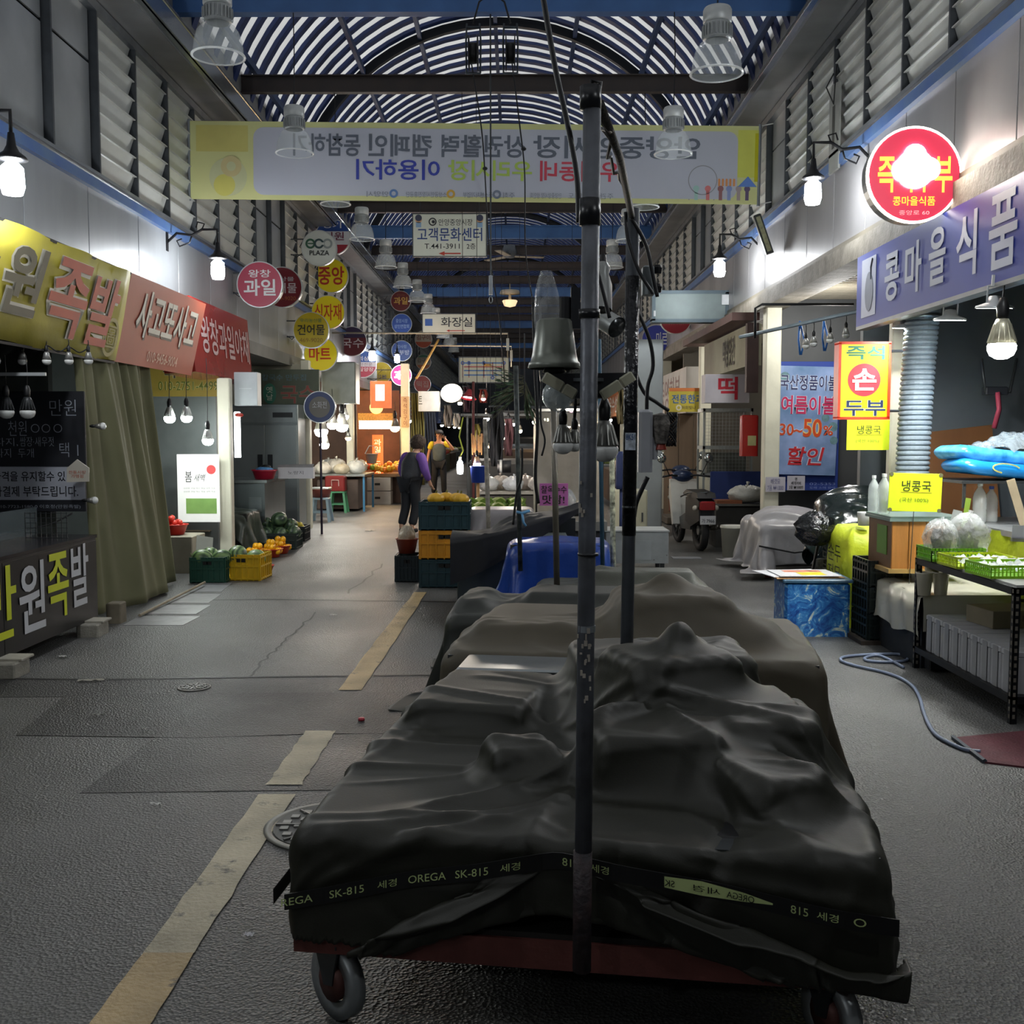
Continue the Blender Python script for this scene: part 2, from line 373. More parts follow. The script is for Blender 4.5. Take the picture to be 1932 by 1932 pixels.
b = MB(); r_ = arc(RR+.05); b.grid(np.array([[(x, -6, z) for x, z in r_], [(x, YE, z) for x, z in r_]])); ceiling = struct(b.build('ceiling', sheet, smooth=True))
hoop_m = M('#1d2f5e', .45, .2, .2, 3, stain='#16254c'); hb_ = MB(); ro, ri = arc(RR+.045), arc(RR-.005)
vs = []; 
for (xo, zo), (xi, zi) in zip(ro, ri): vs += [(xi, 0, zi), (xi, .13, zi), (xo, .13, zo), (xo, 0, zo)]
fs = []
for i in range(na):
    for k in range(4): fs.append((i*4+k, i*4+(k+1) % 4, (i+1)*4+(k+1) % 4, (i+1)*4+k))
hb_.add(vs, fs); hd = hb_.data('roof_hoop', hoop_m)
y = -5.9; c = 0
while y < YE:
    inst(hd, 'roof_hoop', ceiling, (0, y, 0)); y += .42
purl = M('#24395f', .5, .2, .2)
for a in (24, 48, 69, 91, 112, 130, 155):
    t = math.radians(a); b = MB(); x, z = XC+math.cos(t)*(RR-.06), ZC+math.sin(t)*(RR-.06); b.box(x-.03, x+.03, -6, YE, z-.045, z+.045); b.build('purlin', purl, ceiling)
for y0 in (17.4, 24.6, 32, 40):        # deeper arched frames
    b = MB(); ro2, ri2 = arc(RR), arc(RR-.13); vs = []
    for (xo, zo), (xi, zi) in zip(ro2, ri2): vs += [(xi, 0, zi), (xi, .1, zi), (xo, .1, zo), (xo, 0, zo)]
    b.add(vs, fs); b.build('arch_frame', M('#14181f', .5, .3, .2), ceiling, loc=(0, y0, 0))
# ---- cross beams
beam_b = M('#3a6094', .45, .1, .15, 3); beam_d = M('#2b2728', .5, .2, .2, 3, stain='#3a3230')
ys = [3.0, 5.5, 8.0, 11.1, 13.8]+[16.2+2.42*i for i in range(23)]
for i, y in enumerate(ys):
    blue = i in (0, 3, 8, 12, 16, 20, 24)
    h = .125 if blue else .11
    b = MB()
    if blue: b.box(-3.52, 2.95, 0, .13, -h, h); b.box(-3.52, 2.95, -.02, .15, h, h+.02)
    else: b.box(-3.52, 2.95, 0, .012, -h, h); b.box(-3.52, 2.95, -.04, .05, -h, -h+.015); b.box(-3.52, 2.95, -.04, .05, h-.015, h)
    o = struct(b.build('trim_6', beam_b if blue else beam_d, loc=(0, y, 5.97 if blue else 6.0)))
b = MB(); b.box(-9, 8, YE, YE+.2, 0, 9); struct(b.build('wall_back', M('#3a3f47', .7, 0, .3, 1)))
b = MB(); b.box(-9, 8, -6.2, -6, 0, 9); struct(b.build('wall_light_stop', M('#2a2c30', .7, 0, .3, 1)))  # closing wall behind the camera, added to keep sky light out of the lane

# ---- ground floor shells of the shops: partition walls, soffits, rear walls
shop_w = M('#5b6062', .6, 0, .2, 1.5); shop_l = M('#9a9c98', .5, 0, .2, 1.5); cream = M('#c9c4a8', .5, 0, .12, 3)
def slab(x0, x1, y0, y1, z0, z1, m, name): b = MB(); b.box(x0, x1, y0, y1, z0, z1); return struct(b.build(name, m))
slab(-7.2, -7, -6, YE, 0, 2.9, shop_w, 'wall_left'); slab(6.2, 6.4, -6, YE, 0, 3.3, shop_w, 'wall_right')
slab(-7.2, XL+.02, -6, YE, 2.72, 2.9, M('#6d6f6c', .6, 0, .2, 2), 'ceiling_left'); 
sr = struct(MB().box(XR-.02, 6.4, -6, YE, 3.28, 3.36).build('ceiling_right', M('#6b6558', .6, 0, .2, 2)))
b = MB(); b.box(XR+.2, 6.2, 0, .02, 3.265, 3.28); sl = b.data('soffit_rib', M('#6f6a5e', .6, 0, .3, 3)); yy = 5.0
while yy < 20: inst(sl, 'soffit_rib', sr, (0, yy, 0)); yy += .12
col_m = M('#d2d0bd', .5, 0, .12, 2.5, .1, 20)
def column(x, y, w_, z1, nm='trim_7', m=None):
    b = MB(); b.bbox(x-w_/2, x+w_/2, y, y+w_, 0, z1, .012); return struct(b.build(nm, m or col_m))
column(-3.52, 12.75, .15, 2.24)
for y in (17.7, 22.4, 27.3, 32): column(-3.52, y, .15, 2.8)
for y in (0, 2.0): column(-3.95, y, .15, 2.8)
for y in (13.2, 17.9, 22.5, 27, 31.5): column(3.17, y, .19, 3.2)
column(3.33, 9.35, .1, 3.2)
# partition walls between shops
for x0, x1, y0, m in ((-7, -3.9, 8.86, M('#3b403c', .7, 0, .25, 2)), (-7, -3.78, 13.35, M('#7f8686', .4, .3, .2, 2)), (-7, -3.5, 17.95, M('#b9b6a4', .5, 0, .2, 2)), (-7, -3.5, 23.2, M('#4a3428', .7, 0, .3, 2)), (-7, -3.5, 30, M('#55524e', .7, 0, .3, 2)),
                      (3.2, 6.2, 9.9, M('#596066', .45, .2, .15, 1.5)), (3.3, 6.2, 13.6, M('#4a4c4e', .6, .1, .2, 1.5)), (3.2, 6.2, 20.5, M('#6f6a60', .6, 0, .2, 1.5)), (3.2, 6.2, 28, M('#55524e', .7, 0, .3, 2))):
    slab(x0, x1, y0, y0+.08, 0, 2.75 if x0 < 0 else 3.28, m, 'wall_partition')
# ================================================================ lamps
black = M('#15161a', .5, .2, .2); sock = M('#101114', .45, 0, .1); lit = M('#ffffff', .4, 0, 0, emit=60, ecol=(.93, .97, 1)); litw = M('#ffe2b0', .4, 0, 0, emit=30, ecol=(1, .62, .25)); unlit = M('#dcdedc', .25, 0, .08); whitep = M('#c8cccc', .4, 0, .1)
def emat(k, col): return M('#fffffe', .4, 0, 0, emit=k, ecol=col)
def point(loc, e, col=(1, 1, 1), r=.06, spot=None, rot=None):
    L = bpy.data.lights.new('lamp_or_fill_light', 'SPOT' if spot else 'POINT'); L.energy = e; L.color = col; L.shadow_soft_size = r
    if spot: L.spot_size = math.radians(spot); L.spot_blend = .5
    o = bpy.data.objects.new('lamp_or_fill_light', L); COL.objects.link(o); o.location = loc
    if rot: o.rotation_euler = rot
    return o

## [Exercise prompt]
All of the lines above should be retyped precisely, apart from the pictures.

## [Exercise answer]
Continue the Blender Python script for this scene: part 2, from line 373. More parts follow. The script is for Blender 4.5. Take the picture to be 1932 by 1932 pixels.
b = MB(); r_ = arc(RR+.05); b.grid(np.array([[(x, -6, z) for x, z in r_], [(x, YE, z) for x, z in r_]])); ceiling = struct(b.build('ceiling', sheet, smooth=True))
hoop_m = M('#1d2f5e', .45, .2, .2, 3, stain='#16254c'); hb_ = MB(); ro, ri = arc(RR+.045), arc(RR-.005)
vs = []; 
for (xo, zo), (xi, zi) in zip(ro, ri): vs += [(xi, 0, zi), (xi, .13, zi), (xo, .13, zo), (xo, 0, zo)]
fs = []
for i in range(na):
    for k in range(4): fs.append((i*4+k, i*4+(k+1) % 4, (i+1)*4+(k+1) % 4, (i+1)*4+k))
hb_.add(vs, fs); hd = hb_.data('roof_hoop', hoop_m)
y = -5.9; c = 0
while y < YE:
    inst(hd, 'roof_hoop', ceiling, (0, y, 0)); y += .42
purl = M('#24395f', .5, .2, .2)
for a in (24, 48, 69, 91, 112, 130, 155):
    t = math.radians(a); b = MB(); x, z = XC+math.cos(t)*(RR-.06), ZC+math.sin(t)*(RR-.06); b.box(x-.03, x+.03, -6, YE, z-.045, z+.045); b.build('purlin', purl, ceiling)
for y0 in (17.4, 24.6, 32, 40):        # deeper arched frames
    b = MB(); ro2, ri2 = arc(RR), arc(RR-.13); vs = []
    for (xo, zo), (xi, zi) in zip(ro2, ri2): vs += [(xi, 0, zi), (xi, .1, zi), (xo, .1, zo), (xo, 0, zo)]
    b.add(vs, fs); b.build('arch_frame', M('#14181f', .5, .3, .2), ceiling, loc=(0, y0, 0))
# ---- cross beams
beam_b = M('#3a6094', .45, .1, .15, 3); beam_d = M('#2b2728', .5, .2, .2, 3, stain='#3a3230')
ys = [3.0, 5.5, 8.0, 11.1, 13.8]+[16.2+2.42*i for i in range(23)]
for i, y in enumerate(ys):
    blue = i in (0, 3, 8, 12, 16, 20, 24)
    h = .125 if blue else .11
    b = MB()
    if blue: b.box(-3.52, 2.95, 0, .13, -h, h); b.box(-3.52, 2.95, -.02, .15, h, h+.02)
    else: b.box(-3.52, 2.95, 0, .012, -h, h); b.box(-3.52, 2.95, -.04, .05, -h, -h+.015); b.box(-3.52, 2.95, -.04, .05, h-.015, h)
    o = struct(b.build('trim_6', beam_b if blue else beam_d, loc=(0, y, 5.97 if blue else 6.0)))
b = MB(); b.box(-9, 8, YE, YE+.2, 0, 9); struct(b.build('wall_back', M('#3a3f47', .7, 0, .3, 1)))
b = MB(); b.box(-9, 8, -6.2, -6, 0, 9); struct(b.build('wall_light_stop', M('#2a2c30', .7, 0, .3, 1)))  # closing wall behind the camera, added to keep sky light out of the lane

# ---- ground floor shells of the shops: partition walls, soffits, rear walls
shop_w = M('#5b6062', .6, 0, .2, 1.5); shop_l = M('#9a9c98', .5, 0, .2, 1.5); cream = M('#c9c4a8', .5, 0, .12, 3)
def slab(x0, x1, y0, y1, z0, z1, m, name): b = MB(); b.box(x0, x1, y0, y1, z0, z1); return struct(b.build(name, m))
slab(-7.2, -7, -6, YE, 0, 2.9, shop_w, 'wall_left'); slab(6.2, 6.4, -6, YE, 0, 3.3, shop_w, 'wall_right')
slab(-7.2, XL+.02, -6, YE, 2.72, 2.9, M('#6d6f6c', .6, 0, .2, 2), 'ceiling_left'); 
sr = struct(MB().box(XR-.02, 6.4, -6, YE, 3.28, 3.36).build('ceiling_right', M('#6b6558', .6, 0, .2, 2)))
b = MB(); b.box(XR+.2, 6.2, 0, .02, 3.265, 3.28); sl = b.data('soffit_rib', M('#6f6a5e', .6, 0, .3, 3)); yy = 5.0
while yy < 20: inst(sl, 'soffit_rib', sr, (0, yy, 0)); yy += .12
col_m = M('#d2d0bd', .5, 0, .12, 2.5, .1, 20)
def column(x, y, w_, z1, nm='trim_7', m=None):
    b = MB(); b.bbox(x-w_/2, x+w_/2, y, y+w_, 0, z1, .012); return struct(b.build(nm, m or col_m))
column(-3.52, 12.75, .15, 2.24)
for y in (17.7, 22.4, 27.3, 32): column(-3.52, y, .15, 2.8)
for y in (0, 2.0): column(-3.95, y, .15, 2.8)
for y in (13.2, 17.9, 22.5, 27, 31.5): column(3.17, y, .19, 3.2)
column(3.33, 9.35, .1, 3.2)
# partition walls between shops
for x0, x1, y0, m in ((-7, -3.9, 8.86, M('#3b403c', .7, 0, .25, 2)), (-7, -3.78, 13.35, M('#7f8686', .4, .3, .2, 2)), (-7, -3.5, 17.95, M('#b9b6a4', .5, 0, .2, 2)), (-7, -3.5, 23.2, M('#4a3428', .7, 0, .3, 2)), (-7, -3.5, 30, M('#55524e', .7, 0, .3, 2)),
                      (3.2, 6.2, 9.9, M('#596066', .45, .2, .15, 1.5)), (3.3, 6.2, 13.6, M('#4a4c4e', .6, .1, .2, 1.5)), (3.2, 6.2, 20.5, M('#6f6a60', .6, 0, .2, 1.5)), (3.2, 6.2, 28, M('#55524e', .7, 0, .3, 2))):
    slab(x0, x1, y0, y0+.08, 0, 2.75 if x0 < 0 else 3.28, m, 'wall_partition')
# ================================================================ lamps
black = M('#15161a', .5, .2, .2); sock = M('#101114', .45, 0, .1); lit = M('#ffffff', .4, 0, 0, emit=60, ecol=(.93, .97, 1)); litw = M('#ffe2b0', .4, 0, 0, emit=30, ecol=(1, .62, .25)); unlit = M('#dcdedc', .25, 0, .08); whitep = M('#c8cccc', .4, 0, .1)
def emat(k, col): return M('#fffffe', .4, 0, 0, emit=k, ecol=col)
def point(loc, e, col=(1, 1, 1), r=.06, spot=None, rot=None):
    L = bpy.data.lights.new('lamp_or_fill_light', 'SPOT' if spot else 'POINT'); L.energy = e; L.color = col; L.shadow_soft_size = r
    if spot: L.spot_size = math.radians(spot); L.spot_blend = .5
    o = bpy.data.objects.new('lamp_or_fill_light', L); COL.objects.link(o); o.location = loc
    if rot: o.rotation_euler = rot
    return o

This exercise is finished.